Por supuesto que todo lo que se ha dicho no contradice el hecho de que la vida es un don que hay que aprovechar plena y rectamente, cultivándolo y haciéndolo fructificar, y que tampoco debemos olvidar que el cuerpo es el templo del alma, y por lo tanto no debemos descuidar la salud del cuerpo en la vejez, ni mucho menos la de la mente, haciendo bueno aquel proverbio atribuido a San Agustín: cuida tu cuerpo como si fueras a vivir para siempre; cuida tu alma como si fueras a morir mañana.

Aseveraba Cicerón, con un guiño socarrón, que si quieres ser viejo mucho tiempo comienza a serlo cuanto antes, pero no en achaques, flojera o indolencia, sino en virtud, sabiduría y prudencia.
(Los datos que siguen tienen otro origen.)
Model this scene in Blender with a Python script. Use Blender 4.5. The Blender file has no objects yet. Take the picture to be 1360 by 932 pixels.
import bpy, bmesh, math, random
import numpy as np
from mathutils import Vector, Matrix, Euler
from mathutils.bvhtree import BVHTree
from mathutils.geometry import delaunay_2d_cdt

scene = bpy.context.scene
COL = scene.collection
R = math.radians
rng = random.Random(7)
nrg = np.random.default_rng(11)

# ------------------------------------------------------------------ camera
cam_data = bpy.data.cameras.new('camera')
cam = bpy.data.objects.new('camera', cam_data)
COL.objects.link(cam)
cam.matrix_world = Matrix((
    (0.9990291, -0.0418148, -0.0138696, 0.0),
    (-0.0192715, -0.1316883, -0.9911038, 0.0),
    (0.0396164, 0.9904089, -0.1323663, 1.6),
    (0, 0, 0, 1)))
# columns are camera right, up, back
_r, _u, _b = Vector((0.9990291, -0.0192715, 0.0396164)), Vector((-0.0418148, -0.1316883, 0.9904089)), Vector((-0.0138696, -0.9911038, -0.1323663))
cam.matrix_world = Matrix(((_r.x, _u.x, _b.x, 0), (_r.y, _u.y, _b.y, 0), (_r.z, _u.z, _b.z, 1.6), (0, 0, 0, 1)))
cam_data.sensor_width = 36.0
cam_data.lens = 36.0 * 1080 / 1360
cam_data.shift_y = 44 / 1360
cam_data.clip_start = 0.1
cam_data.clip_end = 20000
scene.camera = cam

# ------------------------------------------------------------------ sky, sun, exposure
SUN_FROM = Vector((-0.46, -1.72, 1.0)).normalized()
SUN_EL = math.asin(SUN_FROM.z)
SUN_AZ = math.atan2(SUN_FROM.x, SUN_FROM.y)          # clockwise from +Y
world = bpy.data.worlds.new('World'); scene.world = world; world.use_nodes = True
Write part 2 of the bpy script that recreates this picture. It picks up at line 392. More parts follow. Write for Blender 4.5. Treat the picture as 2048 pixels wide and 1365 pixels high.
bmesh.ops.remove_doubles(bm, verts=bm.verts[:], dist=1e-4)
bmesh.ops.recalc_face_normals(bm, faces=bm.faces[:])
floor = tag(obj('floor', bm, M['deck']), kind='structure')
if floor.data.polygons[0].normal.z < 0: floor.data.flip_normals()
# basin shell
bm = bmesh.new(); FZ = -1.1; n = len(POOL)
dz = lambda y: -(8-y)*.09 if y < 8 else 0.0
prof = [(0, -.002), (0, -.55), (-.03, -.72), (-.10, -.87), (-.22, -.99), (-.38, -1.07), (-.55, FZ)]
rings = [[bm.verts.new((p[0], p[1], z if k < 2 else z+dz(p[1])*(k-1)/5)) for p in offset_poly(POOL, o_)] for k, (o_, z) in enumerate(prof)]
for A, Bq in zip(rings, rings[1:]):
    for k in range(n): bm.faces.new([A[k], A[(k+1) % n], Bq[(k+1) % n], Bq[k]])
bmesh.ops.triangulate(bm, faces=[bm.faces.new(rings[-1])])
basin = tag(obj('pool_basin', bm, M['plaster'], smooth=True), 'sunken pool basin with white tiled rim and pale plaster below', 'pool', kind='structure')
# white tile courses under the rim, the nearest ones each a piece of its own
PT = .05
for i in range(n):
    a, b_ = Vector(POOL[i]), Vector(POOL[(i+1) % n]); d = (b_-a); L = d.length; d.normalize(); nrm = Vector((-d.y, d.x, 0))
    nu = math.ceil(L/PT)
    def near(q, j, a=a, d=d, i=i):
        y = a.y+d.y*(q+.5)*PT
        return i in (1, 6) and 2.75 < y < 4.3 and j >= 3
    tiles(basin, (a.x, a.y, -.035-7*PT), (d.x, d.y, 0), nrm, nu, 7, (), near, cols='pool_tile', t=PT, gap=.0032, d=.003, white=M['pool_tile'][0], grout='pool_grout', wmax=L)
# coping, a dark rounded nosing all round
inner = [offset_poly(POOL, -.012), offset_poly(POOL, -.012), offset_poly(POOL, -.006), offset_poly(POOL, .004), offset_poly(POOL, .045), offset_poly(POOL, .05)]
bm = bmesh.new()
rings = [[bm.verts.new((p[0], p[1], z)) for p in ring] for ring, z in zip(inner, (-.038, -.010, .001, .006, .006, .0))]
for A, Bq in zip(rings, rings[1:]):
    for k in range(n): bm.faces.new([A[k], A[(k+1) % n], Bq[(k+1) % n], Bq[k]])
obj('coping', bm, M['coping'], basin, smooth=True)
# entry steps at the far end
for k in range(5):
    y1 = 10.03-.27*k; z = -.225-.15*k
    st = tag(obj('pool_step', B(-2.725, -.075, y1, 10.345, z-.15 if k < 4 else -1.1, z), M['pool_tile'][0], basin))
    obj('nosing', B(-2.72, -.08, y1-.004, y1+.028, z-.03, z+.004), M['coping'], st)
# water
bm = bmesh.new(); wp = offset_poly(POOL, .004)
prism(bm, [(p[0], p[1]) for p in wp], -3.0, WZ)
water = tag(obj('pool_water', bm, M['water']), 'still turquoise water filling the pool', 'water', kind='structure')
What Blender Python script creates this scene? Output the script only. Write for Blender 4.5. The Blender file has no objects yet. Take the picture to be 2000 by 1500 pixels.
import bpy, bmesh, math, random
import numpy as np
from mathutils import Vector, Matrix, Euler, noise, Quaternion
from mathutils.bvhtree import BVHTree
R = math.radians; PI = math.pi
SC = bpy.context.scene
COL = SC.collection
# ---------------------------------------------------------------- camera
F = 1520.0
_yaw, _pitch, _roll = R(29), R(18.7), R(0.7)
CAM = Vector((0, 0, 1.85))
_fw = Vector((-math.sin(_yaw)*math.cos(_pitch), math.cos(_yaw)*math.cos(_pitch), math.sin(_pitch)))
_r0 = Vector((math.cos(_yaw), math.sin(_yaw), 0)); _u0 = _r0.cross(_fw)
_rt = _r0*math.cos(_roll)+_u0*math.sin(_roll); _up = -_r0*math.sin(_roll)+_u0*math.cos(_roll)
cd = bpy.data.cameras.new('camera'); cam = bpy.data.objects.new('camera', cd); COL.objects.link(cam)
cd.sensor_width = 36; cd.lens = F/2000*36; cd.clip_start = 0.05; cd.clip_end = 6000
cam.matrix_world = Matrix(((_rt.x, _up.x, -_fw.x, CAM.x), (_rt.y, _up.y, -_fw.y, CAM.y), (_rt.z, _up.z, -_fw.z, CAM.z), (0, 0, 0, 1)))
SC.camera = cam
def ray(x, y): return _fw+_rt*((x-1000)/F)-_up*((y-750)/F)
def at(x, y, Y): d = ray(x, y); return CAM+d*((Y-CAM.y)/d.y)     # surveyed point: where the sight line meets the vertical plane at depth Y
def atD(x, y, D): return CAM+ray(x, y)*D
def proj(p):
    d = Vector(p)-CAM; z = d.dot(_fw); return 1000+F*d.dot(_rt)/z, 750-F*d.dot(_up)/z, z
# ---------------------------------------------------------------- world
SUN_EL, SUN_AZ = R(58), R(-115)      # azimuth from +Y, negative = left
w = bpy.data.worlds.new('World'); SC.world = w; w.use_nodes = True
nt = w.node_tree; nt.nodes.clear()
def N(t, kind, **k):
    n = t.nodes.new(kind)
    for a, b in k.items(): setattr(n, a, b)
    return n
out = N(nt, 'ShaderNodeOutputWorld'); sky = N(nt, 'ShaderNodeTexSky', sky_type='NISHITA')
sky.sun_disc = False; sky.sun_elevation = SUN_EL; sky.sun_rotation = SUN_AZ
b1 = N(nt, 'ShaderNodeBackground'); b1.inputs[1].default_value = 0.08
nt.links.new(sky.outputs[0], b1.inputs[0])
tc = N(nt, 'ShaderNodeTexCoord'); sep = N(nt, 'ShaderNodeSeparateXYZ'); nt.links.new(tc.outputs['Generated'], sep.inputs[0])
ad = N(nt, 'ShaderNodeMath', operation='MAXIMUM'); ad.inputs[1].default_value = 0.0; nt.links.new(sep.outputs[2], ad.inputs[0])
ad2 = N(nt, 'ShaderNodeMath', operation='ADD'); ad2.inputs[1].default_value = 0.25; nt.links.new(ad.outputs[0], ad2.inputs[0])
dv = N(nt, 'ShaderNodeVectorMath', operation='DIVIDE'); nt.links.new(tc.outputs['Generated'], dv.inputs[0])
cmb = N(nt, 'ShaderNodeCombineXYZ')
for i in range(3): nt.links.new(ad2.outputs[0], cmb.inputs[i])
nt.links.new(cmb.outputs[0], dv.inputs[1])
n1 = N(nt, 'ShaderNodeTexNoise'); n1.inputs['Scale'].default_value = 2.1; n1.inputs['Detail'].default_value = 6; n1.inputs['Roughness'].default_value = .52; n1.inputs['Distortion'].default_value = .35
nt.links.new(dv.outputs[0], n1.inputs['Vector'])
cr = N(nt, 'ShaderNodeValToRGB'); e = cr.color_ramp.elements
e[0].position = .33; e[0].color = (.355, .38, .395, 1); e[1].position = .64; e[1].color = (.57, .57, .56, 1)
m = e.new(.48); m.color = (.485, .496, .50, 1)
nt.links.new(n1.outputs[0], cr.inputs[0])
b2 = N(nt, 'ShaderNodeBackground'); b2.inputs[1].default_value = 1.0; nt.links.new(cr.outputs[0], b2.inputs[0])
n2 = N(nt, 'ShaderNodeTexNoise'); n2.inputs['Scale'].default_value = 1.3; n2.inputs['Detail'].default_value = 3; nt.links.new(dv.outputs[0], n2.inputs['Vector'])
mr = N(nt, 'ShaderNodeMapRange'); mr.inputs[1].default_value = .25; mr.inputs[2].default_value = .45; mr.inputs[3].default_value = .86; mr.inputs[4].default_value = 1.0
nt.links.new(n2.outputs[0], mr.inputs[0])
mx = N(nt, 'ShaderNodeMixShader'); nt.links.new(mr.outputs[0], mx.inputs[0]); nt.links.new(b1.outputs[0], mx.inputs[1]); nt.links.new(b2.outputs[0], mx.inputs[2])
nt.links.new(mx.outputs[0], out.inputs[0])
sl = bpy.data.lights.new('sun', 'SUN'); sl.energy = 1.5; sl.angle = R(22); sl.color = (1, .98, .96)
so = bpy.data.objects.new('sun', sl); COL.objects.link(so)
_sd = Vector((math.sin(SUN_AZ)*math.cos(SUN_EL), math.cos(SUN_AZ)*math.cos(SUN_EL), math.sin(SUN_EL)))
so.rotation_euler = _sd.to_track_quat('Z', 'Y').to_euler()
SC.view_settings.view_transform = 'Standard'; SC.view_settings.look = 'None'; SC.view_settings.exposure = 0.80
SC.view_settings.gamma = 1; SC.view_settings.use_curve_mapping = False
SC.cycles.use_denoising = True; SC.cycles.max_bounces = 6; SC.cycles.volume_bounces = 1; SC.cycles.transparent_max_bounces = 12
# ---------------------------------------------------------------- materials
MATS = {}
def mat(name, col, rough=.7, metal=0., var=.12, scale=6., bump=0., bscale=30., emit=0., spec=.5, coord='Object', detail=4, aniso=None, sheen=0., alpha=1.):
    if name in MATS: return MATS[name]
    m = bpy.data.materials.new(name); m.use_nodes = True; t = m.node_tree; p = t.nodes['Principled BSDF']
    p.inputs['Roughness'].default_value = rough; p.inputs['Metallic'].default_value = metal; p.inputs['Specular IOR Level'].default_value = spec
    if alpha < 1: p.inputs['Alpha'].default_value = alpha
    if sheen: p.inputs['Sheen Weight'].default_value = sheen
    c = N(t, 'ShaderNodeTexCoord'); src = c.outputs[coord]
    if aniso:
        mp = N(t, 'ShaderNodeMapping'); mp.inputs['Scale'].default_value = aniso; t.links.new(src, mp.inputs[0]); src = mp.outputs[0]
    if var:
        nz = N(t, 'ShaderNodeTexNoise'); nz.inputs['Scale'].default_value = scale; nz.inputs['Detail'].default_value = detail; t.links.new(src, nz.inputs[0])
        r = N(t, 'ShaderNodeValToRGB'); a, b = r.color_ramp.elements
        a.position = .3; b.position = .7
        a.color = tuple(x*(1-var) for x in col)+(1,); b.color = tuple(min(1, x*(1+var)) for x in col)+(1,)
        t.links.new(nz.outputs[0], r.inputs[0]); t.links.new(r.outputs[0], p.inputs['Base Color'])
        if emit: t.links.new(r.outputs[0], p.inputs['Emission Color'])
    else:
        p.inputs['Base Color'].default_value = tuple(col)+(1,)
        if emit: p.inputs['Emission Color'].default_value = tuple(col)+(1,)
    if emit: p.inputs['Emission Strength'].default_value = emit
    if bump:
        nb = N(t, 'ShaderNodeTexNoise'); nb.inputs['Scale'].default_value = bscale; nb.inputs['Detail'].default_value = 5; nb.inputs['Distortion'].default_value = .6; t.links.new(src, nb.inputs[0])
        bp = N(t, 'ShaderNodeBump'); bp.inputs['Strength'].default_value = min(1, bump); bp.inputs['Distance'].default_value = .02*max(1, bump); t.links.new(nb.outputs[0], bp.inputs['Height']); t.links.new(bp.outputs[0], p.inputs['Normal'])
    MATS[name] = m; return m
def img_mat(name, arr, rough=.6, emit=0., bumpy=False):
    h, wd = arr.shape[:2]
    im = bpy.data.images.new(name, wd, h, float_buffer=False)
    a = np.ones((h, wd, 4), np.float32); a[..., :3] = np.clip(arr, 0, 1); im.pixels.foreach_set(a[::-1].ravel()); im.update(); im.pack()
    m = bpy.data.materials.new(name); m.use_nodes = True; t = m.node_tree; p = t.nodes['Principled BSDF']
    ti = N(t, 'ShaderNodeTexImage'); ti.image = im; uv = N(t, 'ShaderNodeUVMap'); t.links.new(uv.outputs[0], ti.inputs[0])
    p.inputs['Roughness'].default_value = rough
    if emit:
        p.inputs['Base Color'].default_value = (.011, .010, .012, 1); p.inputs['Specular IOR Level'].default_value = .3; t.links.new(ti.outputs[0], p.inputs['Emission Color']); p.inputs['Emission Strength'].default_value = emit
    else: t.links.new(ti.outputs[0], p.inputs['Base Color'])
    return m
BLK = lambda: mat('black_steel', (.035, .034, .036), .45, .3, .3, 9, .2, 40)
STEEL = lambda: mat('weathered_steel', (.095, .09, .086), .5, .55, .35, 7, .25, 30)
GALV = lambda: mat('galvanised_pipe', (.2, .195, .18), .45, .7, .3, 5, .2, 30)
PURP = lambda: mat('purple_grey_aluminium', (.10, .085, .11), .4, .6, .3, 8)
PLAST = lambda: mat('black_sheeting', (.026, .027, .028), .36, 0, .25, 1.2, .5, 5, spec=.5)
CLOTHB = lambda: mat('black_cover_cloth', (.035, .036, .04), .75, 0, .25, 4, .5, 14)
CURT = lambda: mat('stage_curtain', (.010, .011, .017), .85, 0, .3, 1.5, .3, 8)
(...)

Y la ancianidad digna de alabanza se sustenta sobre los fundamentos de una buena juventud. O dicho en términos más sencillos y coloquiales: comienza ya a ser aquél en el que te gustaría convertirte ¡No esperes llegar a viejo!

Alguien podría decir que toda esa filosofía del buen vivir y envejecer no salvó a Cicerón de ver desmoronarse la obra de su vida pública, de haber sido traicionado, exiliado, perseguido y vilmente asesinado. Me atrevo a creer que, de haber conocido el fatal desenlace que le tenía reservado el destino, no habría cambiado una coma, o quizás hubiera añadido que no hay que fiarse nunca de un tirano. Cuenta Plutarco que, viéndose emboscado sin remedio, el propio Cicerón alargó el cuello ante su verdugo Herenio para que éste lo degollara. Después de todo, tomando las palabras que Shakespeare puso en boca de Julio César, cuyo magnicidio de alguna manera precipitó el de Cicerón: los cobardes agonizan muchas veces antes de morir… Los valientes mueren solo una vez.